Además de su talento de escritor, Souleimane tiene el mérito de describir el suburbio sin maniqueísmo: un imam salafista que protege a los dealers, así como a los empleados de la municipalidad que coquetean con los islamistas en vista de las elecciones.

«— Antes venía por el deporte, pero ahora es por Dios. Conozco al imam desde hace años. Es cool. También voy a la mezquita para escucharlo en la oración del viernes. Se ocupa de mí cuando tengo un problema, el me ayuda.  

Pone un gran pedazo de chocolate en su boca y continúa:

«No pienses que no soy creyente porque vendo hachich. Ya sé que es haram, pero Alla perdona, estaré aún quizás antes que vos, el intelectual, en el paraíso. No tengo suerte en esta vida de mierda, deseo verla ahí arriba.»

Muestra el cielo.
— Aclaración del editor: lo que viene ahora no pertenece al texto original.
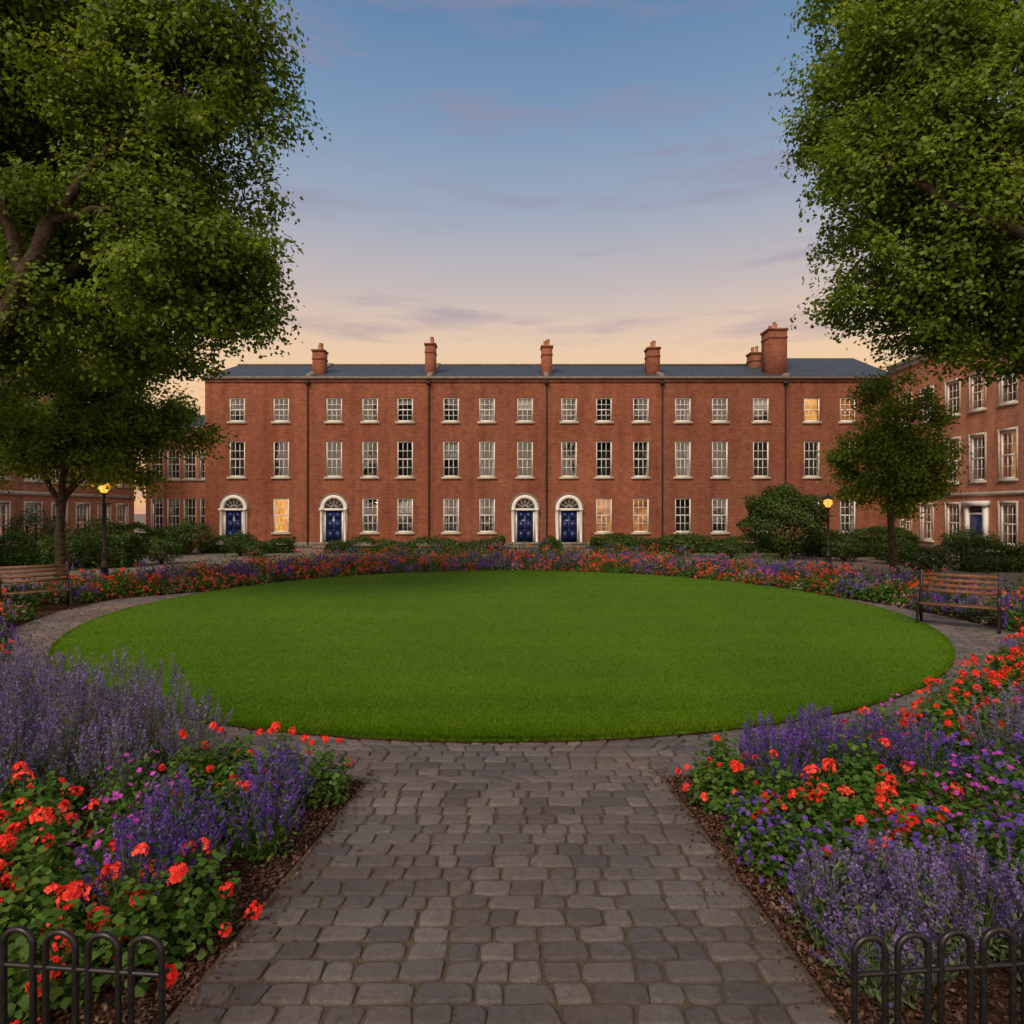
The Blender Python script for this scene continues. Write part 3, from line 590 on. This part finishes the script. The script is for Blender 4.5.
def side(name,loc,rz,L,H,wins,doors_,mat='brick2'):
    root=empty(name,loc,rz); W=(Acc(),Acc(),Acc()); wa=Acc(); t_=Acc(); ops=[]
    for u in wins:
        for lv,(a,b) in enumerate(((.65,2.6),(3.75,6.0),(7.3,9.05))):
            if lv==0 and any(abs(u-d)<.8 for d in doors_): continue
            ops.append((u-.5,u+.5,a,b)); window(W,u,a,b,1.0,4,'room' if R.rand()<.85 else 'lit2')
            t_.box(u-.6,u-.501,-.04,-.001,a,b+.12,'stone'); t_.box(u+.501,u+.6,-.04,-.001,a,b+.12,'stone'); t_.box(u-.5,u+.5,-.04,-.001,b+.001,b+.12,'stone')
    facade(wa,0,L,0,H,ops,mat)
    wa.add([(0,0,0),(0,9,0),(0,9,H),(0,0,H)],[(0,1,2,3)],mat); wa.add([(L,0,0),(L,9,0),(L,9,H),(L,0,H)],[(0,1,2,3)],mat)
    t_.box(0,L,-.08,-.002,3.0,3.18,'stone'); t_.box(0,L,-.22,.3,H+.001,H+.2,'stone'); t_.box(0,L,-.12,-.003,H-.25,H-.01,'stone'); t_.box(0,L,-.05,-.004,.003,.4,'coping')
    for d in doors_:
        t_.box(d-.75,d-.5,-.16,-.001,.2,2.5,'white'); t_.box(d+.5,d+.75,-.16,-.001,.2,2.5,'white'); t_.box(d-.85,d+.85,-.26,-.001,2.501,2.75,'white')
        t_.box(d-.49,d+.49,-.04,.0,.2,2.05,'blue'); t_.box(d-.49,d+.49,-.05,.0,2.06,2.16,'white'); t_.box(d-.49,d+.49,-.03,.0,2.17,2.49,'room'); t_.box(d-.8,d+.8,-.7,-.001,.003,.19,'coping')
    rf=Acc(); rf.add([(0,.2,H+.2),(L,.2,H+.2),(L,4.5,H+1.9),(0,4.5,H+1.9)],[(0,1,2,3)],'slate'); rf.add([(0,4.5,H+1.9),(L,4.5,H+1.9),(L,9,H+.1),(0,9,H+.1)],[(0,1,2,3)],'slate')
    for a,nme in ((wa,'walls'),(t_,'trim'),(rf,'roof'),(W[0],'window_frames'),(W[1],'window_glass'),(W[2],'room_interiors')): a.obj(nme,root)
side('brick_side_terrace',(23.2,D-.02,0),-math.pi/2,24,10.9,[1.6,3.5,5.6,7.4,9.35,11.3,13.3,15.3,17.3,19.3,21.3],[7.4,17.3])
side('brick_side_terrace',(-23.2,15,0),math.pi/2,24.3,10.4,[2,4,6,8,10,12,14,16,17.8,19.6,21.4,23.1],[10])
root=empty('brick_link_house',(-23.2,D+1.6,0)); W=(Acc(),Acc(),Acc()); wa=Acc(); rf=Acc(); ops=[]
for u in (.5,1.55,2.6,3.65):
    for a,b in ((.8,3.1),(4.3,6.2)): ops.append((u-.42,u+.42,a,b)); window(W,u,a,b,.84,4,'room')
facade(wa,-.2,4.5,0,7.6,ops,'brick2'); rf.add([(-.2,-.1,7.6),(4.5,-.1,7.6),(4.5,4,9),(-.2,4,9)],[(0,1,2,3)],'slate')
for a,nme in ((wa,'walls'),(rf,'roof'),(W[0],'window_frames'),(W[1],'window_glass'),(W[2],'room_interiors')): a.obj(nme,root)
# ------------------------------------------------------------------ benches
def bench(loc,rz):
    root=empty('park_bench',loc,rz); w=Acc(); ir=Acc(); L=.60
    for i in range(5): w.box(-L,L,-.32+.11*i,-.24+.11*i,.41-.006*i,.44-.006*i,'wood')
    for i in range(4):
        z=.60+.10*i; y=.255+.04*i; 
        V=[(-L,y,z),(L,y,z),(L,y+.022,z+.065),(-L,y+.022,z+.065),(-L,y+.03,z),(L,y+.03,z),(L,y+.052,z+.065),(-L,y+.052,z+.065)]
        w.add(V,[(0,1,2,3),(5,4,7,6),(3,2,6,7),(0,4,5,1),(0,3,7,4),(1,5,6,2)],'wood')
    for s in (-1,1):
        x=s*(L+.02)
        tube(ir,[(x,-.34,0),(x,-.32,.2),(x,-.31,.41),(x,-.33,.60),(x,-.26,.66),(x,.1,.65),(x,.31,.67)],.026,'iron',8,side=(1,0,0))
        tube(ir,[(x,.36,0),(x,.29,.2),(x,.26,.41),(x,.30,.62),(x,.44,1.02)],.027,'iron',8,side=(1,0,0))
        tube(ir,[(x,-.31,.395),(x,.26,.395)],.024,'iron',6); tube(ir,[(x,-.32,.15),(x,0,.26),(x,.32,.15)],.017,'iron',6)
        tube(ir,[(x,-.40,.012),(x,-.28,.012)],.022,'iron',6); tube(ir,[(x,.30,.012),(x,.42,.012)],.022,'iron',6)
    tube(ir,[(-L,0,.26),(L,0,.26)],.016,'iron',6)
    w.obj('wooden_slats',root); ir.obj('iron_frame',root,True)
bench((-10.5,14.1,.035),math.radians(40)); bench((8.4,12.05,.035),math.radians(-38))
# ------------------------------------------------------------------ lamps
def lamp(loc,h):
    root=empty('street_lamp',loc); a=Acc(); b=Acc(); z=h-.55
    lathe(a,[(.17,0),(.17,.12),(.13,.16),(.11,.5),(.13,.54),(.08,.62),(.065,.9),(.075,.95),(.055,1.0),(.045,z-.35),(.065,z-.3),(.04,z-.25),(.035,z-.05),(.10,z),(.0,z)],'iron',k=14)
    tube(a,[(-.22,0,z-.3),(.22,0,z-.3)],.018,'iron',6)
    for i in range(6):
        an=math.pi/3*i; c,s_=math.cos(an),math.sin(an); tube(a,[(.10*c,.10*s_,z),(.20*c,.20*s_,z+.36)],.008,'iron',4)
        an2=an+math.pi/3; tube(a,[(.20*c,.20*s_,z+.36),(.20*math.cos(an2),.20*math.sin(an2),z+.36)],.012,'iron',4)
    lathe(a,[(.23,z+.365),(.20,z+.385),(.09,z+.45),(.05,z+.47),(.04,z+.50),(.015,z+.54),(0,z+.58)],'iron',k=6)
    lathe(b,[(0,z+.02),(.09,z+.05),(.165,z+.18),(.15,z+.29),(.0,z+.355)],'bulb',k=12)
    a.obj('post_and_lantern',root,False); b.obj('flame_globe',root,True)
    l=bpy.data.lights.new('lamp_light','POINT'); l.energy=1700; l.color=(1,.36,.07); l.shadow_soft_size=.17
    o=bpy.data.objects.new('lamp_light',l); scene.collection.objects.link(o); o.parent=root; o.location=(0,-.0,z+.2)
lamp((-12.3,19.3,0),3.3); lamp((12.0,24.3,0),2.9)
# ------------------------------------------------------------------ hoop fences
def fence(x0,y0,dx,dy,nh):
    a=Acc(); s=.176; w=.062; zt=.575; r=.0125; d=np.array([dx,dy]); d/=np.linalg.norm(d)
    def P(u,z): return (x0+d[0]*u,y0+d[1]*u,z)
    for i in range(nh):
        c=w+i*s; pts=[P(c-w,0.0),P(c-w,.2),P(c-w,.35),P(c-w,zt-w-.02)]
        for q in np.linspace(math.pi,0,13): pts.append(P(c+w*math.cos(q),zt-w+w*math.sin(q)))
        pts+=[P(c+w,zt-w-.02),P(c+w,.35),P(c+w,.2),P(c+w,0)]
        tube(a,pts,r,'iron',8,side=(-d[1],d[0],0))
    for z in (.435,.10): tube(a,[P(-.0,z),P(.5,z),P(w*2+(nh-1)*s,z)],.010,'iron',8)
    a.obj('hoop_top_fence',smooth=True)
fence(-1.335,2.44,-1,.09,12); fence(1.305,2.44,1,.09,12)
# ------------------------------------------------------------------ world
w=bpy.data.worlds.new('World'); scene.world=w; w.use_nodes=True; nt=w.node_tree; nt.nodes.clear()
out=N(nt,'ShaderNodeOutputWorld'); bg=N(nt,'ShaderNodeBackground'); tc=N(nt,'ShaderNodeTexCoord'); sp=N(nt,'ShaderNodeSeparateXYZ')
nt.links.new(tc.outputs['Generated'],sp.inputs[0])
def lin(c): return tuple(((v/255)/12.92 if v/255<.04045 else ((v/255+.055)/1.055)**2.4) for v in c)+(1,)
cr=N(nt,'ShaderNodeValToRGB'); el=cr.color_ramp.elements
st=[(0.0,(240,178,120)),(.20,(242,202,154)),(.25,(230,198,168)),(.32,(198,184,180)),(.42,(158,168,186)),(.52,(124,151,182)),(.63,(94,129,168)),(1.0,(50,84,132))]
el[0].position=st[0][0]; el[0].color=lin(st[0][1]); el[1].position=1; el[1].color=lin(st[-1][1])
for p,c in st[1:-1]: e=el.new(p); e.color=lin(c)
nt.links.new(sp.outputs[2],cr.inputs[0])
mp=N(nt,'ShaderNodeMapping'); mp.inputs['Scale'].default_value=(1.7,1.7,12); mp.inputs['Location'].default_value=(1.3,0,.85); nt.links.new(tc.outputs['Generated'],mp.inputs[0])
cf=noise(nt,1.5,8,mp.outputs[0],.6); cf=ramp(nt,cf,.52,.68)
c1=mixc(nt,cf,cr.outputs[0],lin((150,138,158))[:3]); cm=mixc(nt,.6,cr.outputs[0],c1)
mr=N(nt,'ShaderNodeMapRange'); mr.inputs['From Min'].default_value=.1; mr.inputs['From Max'].default_value=-.8; mr.inputs['To Min'].default_value=0; mr.inputs['To Max'].default_value=1
nt.links.new(sp.outputs[1],mr.inputs['Value'])
c3=mixc(nt,mr.outputs[0],cm,(1.4,1.0,.72))  # unseen sky behind the camera made brighter and warmer, added to light the facade
sky=N(nt,'ShaderNodeTexSky'); sky.sky_type='NISHITA'; sky.sun_disc=False; sky.sun_elevation=math.radians(38); sky.sun_rotation=math.radians(205)
sc=mixc(nt,1.0,sky.outputs[0],(.006,.006,.006),'MULTIPLY'); c4=mixc(nt,1.0,c3,sc,'ADD')
nt.links.new(c4,bg.inputs[0]); bg.inputs[1].default_value=1.0; nt.links.new(bg.outputs[0],out.inputs[0])
sl=bpy.data.lights.new('sun','SUN'); sl.energy=2.6; sl.angle=math.radians(22); sl.color=(1,.85,.64)
so=bpy.data.objects.new('sun',sl); scene.collection.objects.link(so); so.rotation_euler=Vector((.36,.70,-.72)).to_track_quat('-Z','Y').to_euler()
# ------------------------------------------------------------------ camera
cam=bpy.data.cameras.new('camera'); cam.lens=22.5; cam.sensor_width=36; cam.clip_end=2000; cam.clip_start=.05
co=bpy.data.objects.new('camera',cam); scene.collection.objects.link(co); co.location=(0,0,2.2); co.rotation_euler=(math.pi/2,0,0); scene.camera=co
scene.view_settings.view_transform='Standard'; scene.view_settings.look='None'; scene.view_settings.exposure=0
Cuando sale el imam, el dealer le besa la mano y se va.

- ¿Te gustó la conferencia? Me pregunta el barbudo.»

El narrador, quien se declara apóstata, que abandonó a su familia salafista por esta razón, se asombra de la presencia y la importancia de estos fundamentalistas en el paisaje suburbano.

Apunta también a la burocracia kafkiana de Francia:

«—¿Por qué asunto es, señor? Me dice el empleado.
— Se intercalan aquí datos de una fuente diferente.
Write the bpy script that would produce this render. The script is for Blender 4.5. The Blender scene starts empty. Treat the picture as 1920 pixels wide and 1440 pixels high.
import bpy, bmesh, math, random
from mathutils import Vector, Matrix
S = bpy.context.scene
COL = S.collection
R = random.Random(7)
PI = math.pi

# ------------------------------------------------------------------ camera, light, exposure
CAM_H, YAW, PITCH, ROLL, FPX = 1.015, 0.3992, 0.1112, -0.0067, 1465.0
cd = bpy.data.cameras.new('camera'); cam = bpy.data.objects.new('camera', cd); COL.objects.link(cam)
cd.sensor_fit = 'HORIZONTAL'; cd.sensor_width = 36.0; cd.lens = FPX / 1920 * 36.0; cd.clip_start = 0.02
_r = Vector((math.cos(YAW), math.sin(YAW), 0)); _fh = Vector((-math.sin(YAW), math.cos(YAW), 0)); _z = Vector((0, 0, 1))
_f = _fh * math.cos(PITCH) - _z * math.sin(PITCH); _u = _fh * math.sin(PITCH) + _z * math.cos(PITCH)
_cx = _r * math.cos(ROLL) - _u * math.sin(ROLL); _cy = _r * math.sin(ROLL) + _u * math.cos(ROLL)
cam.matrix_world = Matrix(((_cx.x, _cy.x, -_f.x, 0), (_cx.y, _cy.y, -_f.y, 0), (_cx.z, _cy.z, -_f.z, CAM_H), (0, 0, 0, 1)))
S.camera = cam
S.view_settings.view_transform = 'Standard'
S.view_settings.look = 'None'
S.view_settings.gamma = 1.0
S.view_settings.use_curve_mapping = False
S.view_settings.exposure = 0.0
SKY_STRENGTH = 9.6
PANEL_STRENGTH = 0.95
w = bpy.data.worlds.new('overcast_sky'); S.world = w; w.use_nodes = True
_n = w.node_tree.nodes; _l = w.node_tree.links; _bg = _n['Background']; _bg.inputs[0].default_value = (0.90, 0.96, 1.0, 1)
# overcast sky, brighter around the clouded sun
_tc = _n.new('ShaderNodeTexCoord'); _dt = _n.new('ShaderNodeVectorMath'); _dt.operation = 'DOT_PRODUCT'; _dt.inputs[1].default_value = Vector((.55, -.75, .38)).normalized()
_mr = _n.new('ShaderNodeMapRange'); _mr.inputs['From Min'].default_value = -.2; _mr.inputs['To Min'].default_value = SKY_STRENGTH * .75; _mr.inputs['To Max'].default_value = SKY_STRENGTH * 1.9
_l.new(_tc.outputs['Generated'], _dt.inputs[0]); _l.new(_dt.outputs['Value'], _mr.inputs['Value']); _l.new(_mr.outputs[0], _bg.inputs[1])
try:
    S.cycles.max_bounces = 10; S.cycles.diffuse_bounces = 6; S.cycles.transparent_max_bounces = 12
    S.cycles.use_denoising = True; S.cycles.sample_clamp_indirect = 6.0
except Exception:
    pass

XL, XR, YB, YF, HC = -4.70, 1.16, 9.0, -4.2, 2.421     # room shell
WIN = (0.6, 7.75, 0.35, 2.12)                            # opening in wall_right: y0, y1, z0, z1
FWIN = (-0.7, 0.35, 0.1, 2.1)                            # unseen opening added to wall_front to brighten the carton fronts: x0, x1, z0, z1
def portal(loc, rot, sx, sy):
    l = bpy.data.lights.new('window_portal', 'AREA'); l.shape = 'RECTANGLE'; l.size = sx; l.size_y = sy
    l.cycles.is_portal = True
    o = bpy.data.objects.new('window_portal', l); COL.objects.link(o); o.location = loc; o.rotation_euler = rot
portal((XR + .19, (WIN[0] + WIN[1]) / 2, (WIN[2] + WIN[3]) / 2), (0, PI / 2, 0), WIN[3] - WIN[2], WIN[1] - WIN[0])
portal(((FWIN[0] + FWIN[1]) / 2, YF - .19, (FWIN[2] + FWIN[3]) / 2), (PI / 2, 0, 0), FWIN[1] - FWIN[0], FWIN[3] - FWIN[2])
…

Le informo poniendo mi legajo sobre la mesa. Le echa un vistazo, lo cierra.

— Las fotos no convienen.

— Pero están conformes.

— Son antiguas, tome fotos recientes y vuelva, buenos días.

La taza de cafeína en mi sangre se derrumba. Hoy tengo tiempo para tomarme fotos, pero hay que obtener un nuevo turno, y eso no será antes de días y días

Una historia de amor desgraciada se agrega a este relato ubicado bajo el signo del humor y de la auto ironía.

Una habitación en exilio, el retrato sin ambigüedad de una sociedad.